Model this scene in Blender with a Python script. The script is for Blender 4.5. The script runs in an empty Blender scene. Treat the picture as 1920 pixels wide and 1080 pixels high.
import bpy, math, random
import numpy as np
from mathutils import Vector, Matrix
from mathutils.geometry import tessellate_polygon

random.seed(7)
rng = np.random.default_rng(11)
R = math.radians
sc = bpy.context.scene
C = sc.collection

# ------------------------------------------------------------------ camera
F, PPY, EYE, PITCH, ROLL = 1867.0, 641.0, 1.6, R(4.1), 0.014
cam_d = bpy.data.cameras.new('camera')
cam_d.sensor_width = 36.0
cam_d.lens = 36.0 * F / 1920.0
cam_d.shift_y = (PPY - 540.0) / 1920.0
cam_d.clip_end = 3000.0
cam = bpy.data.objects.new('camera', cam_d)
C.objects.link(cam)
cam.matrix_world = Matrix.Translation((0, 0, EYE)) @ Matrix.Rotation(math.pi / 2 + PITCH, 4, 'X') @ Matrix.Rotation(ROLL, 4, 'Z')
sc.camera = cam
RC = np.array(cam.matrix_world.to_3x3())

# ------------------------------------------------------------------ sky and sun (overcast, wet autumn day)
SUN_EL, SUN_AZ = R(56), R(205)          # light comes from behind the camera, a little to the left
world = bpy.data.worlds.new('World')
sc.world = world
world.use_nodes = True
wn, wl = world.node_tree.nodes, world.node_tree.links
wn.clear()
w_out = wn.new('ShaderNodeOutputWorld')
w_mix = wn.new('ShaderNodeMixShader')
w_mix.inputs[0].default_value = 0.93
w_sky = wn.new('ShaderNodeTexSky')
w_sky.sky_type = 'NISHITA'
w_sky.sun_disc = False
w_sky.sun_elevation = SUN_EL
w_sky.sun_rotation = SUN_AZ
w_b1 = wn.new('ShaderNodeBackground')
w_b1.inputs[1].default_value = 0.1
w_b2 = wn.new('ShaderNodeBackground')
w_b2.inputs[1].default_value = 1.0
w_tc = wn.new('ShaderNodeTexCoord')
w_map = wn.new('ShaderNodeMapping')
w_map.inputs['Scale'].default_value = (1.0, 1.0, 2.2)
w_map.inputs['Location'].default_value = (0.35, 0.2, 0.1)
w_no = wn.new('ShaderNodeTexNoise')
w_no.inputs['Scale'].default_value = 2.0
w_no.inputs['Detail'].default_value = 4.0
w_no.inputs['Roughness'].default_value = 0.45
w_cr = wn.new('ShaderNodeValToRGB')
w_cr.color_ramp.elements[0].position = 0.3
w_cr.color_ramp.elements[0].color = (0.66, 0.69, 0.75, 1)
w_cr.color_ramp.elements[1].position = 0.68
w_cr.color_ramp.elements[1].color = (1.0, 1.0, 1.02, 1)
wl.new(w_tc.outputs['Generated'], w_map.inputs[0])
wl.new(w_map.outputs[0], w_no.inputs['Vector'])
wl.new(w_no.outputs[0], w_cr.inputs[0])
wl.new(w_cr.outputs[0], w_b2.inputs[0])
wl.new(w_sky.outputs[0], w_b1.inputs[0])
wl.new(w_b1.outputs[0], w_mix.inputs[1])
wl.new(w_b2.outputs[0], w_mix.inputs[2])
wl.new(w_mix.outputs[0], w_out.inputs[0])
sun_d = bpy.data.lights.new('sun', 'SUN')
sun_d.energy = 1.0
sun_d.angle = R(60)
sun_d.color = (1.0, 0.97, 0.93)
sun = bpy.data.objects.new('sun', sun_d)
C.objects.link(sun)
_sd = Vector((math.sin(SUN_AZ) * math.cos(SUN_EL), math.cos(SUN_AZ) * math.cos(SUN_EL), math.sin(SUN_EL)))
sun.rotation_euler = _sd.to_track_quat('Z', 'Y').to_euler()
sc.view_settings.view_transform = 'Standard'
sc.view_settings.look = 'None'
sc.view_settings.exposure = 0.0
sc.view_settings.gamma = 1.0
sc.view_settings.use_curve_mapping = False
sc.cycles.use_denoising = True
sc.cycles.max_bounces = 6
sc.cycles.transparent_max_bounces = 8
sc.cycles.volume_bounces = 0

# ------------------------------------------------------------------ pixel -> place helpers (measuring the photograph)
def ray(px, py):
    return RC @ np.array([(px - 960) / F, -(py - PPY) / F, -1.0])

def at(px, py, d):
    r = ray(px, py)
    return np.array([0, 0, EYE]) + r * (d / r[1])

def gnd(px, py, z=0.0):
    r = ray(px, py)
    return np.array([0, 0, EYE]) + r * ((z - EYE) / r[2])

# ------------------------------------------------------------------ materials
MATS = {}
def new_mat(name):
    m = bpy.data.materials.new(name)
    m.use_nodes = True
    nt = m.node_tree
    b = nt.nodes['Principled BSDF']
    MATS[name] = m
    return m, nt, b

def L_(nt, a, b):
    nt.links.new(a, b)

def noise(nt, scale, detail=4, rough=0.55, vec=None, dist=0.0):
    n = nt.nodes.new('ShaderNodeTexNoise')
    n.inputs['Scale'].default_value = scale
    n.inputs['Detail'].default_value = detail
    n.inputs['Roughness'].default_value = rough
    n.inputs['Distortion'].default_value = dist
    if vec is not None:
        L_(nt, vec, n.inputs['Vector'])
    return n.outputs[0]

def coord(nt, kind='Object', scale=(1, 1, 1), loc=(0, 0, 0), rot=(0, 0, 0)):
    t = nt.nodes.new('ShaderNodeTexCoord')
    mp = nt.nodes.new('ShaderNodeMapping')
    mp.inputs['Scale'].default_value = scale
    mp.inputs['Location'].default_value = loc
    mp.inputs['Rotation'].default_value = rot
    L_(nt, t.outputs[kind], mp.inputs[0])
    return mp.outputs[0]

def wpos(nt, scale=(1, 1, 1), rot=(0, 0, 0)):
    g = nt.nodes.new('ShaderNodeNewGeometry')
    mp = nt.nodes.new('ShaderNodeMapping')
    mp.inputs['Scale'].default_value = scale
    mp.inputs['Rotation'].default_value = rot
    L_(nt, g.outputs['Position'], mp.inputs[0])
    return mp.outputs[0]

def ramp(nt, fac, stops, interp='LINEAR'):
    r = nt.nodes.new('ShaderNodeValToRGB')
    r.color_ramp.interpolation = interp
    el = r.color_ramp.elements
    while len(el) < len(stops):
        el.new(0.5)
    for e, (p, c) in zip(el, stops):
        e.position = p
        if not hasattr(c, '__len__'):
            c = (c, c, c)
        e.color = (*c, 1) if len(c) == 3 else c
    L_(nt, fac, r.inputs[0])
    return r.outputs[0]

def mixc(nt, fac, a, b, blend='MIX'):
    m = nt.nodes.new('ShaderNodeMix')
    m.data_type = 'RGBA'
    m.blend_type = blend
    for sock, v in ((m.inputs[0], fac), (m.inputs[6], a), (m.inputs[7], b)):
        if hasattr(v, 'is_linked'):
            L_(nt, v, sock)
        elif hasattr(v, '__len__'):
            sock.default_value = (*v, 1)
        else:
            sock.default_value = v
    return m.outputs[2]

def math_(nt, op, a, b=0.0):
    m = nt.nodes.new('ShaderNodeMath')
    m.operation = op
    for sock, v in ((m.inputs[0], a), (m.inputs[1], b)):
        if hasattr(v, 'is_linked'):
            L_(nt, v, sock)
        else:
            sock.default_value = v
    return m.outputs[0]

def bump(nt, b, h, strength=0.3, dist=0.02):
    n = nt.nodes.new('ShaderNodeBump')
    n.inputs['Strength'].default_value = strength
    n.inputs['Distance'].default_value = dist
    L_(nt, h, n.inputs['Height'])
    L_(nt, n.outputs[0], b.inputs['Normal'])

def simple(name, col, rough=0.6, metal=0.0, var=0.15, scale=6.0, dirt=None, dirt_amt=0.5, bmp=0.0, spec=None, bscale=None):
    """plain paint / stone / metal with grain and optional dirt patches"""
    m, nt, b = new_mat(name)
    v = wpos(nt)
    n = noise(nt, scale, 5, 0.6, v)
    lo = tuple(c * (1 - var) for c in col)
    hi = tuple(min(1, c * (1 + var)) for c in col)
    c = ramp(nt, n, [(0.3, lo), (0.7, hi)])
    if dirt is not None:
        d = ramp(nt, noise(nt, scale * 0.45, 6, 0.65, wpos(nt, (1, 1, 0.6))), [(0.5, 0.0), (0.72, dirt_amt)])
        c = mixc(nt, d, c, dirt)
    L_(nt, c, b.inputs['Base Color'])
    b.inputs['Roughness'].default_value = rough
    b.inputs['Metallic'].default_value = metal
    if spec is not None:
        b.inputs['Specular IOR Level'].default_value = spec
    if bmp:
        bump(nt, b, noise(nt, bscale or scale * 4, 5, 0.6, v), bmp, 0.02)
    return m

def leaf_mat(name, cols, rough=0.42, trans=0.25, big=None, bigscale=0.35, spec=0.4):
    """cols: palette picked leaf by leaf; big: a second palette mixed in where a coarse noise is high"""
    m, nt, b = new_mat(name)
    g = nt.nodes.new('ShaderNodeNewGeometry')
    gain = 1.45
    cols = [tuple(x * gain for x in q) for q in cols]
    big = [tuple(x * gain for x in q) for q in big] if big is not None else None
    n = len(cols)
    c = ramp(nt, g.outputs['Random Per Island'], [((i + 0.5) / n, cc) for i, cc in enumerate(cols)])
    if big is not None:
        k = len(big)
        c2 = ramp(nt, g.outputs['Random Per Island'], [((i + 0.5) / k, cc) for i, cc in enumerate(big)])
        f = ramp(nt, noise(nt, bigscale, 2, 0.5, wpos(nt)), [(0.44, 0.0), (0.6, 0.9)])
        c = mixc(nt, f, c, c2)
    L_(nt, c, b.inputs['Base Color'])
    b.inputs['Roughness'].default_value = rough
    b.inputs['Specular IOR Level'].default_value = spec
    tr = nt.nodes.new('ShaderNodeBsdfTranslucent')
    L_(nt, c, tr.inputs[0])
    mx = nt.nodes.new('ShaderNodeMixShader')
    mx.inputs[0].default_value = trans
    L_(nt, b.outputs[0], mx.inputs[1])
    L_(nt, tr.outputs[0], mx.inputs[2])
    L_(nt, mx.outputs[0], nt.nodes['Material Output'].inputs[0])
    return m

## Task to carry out
Extract each line holding the string "with".

## Complete output
Model this scene in Blender with a Python script. The script is for Blender 4.5. The script runs in an empty Blender scene. Treat the picture as 1920 pixels wide and 1080 pixels high.
    """plain paint / stone / metal with grain and optional dirt patches"""